Jack Sells
KNOXVILLE – The pages came popping out of the fax machine in the Florida football office. There it was in black and white: page after page of Tennessee plays, many of which included handwritten notes along the border.
The coach who received those pages in 1991 was then-Florida defensive coordinator Ron Zook. The coach who sent them were his good friend, Jack Sells, a Tennessee assistant coach who had just gotten fired for recruiting violations.
Florida won the game, 35-18. Zook received a game ball.
It wasn’t until a few days later that an employee at the Knoxville Kinkos, from where Sells had faxed the plays, saw what was on the pages and notified the Tennessee athletic department.
Zook initially denied receiving the documents, but several days later then-Florida coach Steve Spurrier confirmed it. Sells, who played for the Vols in the ’80s, became the most despised man in Tennessee, not including politicians and actual criminals.

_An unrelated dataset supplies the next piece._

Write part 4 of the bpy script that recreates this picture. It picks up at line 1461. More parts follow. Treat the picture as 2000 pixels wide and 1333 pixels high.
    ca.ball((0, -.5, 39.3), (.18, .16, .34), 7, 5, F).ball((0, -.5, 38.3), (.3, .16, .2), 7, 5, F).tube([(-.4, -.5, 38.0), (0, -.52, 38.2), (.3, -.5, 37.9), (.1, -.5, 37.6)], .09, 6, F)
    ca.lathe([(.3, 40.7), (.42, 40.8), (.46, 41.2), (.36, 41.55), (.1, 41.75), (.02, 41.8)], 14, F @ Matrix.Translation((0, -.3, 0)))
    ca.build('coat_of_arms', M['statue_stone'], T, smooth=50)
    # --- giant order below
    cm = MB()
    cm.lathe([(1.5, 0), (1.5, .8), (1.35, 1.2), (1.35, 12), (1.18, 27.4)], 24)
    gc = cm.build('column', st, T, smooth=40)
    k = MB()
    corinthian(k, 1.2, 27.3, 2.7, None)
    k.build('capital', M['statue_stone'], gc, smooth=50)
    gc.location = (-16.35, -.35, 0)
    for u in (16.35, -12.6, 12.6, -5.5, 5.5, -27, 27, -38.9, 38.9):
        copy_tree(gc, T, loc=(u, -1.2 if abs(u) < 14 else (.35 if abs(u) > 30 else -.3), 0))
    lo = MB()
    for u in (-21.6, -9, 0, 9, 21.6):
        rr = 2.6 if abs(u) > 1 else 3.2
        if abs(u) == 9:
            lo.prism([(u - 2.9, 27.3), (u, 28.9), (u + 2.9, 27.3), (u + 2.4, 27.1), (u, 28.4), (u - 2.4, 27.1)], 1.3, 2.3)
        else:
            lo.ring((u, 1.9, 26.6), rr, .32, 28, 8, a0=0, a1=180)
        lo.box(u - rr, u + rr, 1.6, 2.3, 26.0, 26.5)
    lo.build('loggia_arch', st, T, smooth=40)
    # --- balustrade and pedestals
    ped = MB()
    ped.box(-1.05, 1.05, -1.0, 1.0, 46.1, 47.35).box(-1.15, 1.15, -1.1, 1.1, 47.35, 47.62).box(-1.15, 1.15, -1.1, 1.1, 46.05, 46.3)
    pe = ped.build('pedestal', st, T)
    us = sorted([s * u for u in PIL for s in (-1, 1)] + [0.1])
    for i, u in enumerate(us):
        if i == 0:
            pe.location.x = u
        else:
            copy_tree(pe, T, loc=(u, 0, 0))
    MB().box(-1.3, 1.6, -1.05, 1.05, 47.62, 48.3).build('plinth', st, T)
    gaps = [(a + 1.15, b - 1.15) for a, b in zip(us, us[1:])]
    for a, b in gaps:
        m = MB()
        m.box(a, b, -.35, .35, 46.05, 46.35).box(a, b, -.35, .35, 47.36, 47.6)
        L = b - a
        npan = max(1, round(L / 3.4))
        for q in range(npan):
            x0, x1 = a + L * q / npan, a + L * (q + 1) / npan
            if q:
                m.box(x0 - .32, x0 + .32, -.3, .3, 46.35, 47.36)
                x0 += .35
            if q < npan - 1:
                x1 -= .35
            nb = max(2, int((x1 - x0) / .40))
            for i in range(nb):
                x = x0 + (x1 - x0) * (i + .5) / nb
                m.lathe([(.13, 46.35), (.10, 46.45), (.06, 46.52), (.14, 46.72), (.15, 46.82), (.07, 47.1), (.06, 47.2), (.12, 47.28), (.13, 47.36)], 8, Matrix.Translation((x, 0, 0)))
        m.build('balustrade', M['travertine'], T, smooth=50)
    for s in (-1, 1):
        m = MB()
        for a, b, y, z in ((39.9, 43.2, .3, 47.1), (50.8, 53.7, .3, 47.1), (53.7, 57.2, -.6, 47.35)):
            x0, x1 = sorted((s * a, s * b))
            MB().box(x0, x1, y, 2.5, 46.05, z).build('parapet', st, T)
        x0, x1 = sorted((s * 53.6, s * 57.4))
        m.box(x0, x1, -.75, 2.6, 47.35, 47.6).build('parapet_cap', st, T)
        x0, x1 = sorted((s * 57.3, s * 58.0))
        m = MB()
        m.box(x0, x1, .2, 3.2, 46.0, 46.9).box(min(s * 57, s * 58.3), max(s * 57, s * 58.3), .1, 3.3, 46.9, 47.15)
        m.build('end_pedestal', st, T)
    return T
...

There you have it, Faxgate, a scandal that has been revisited by reporters in Gainesville and Knoxville this week because Zook, now the Gators’ head coach, led Florida (2-1) into Neyland Stadium yesterday to face SEC rival Tennessee (2-0).
When reporters in Florida made like Sergeant Joe Friday and asked Zook about the fax, the first-year Gators coach offered a terse response. “It has nothing to do with the game,” Zook told the Orlando Sentinel. “Had nothing to do with the game in ’91.”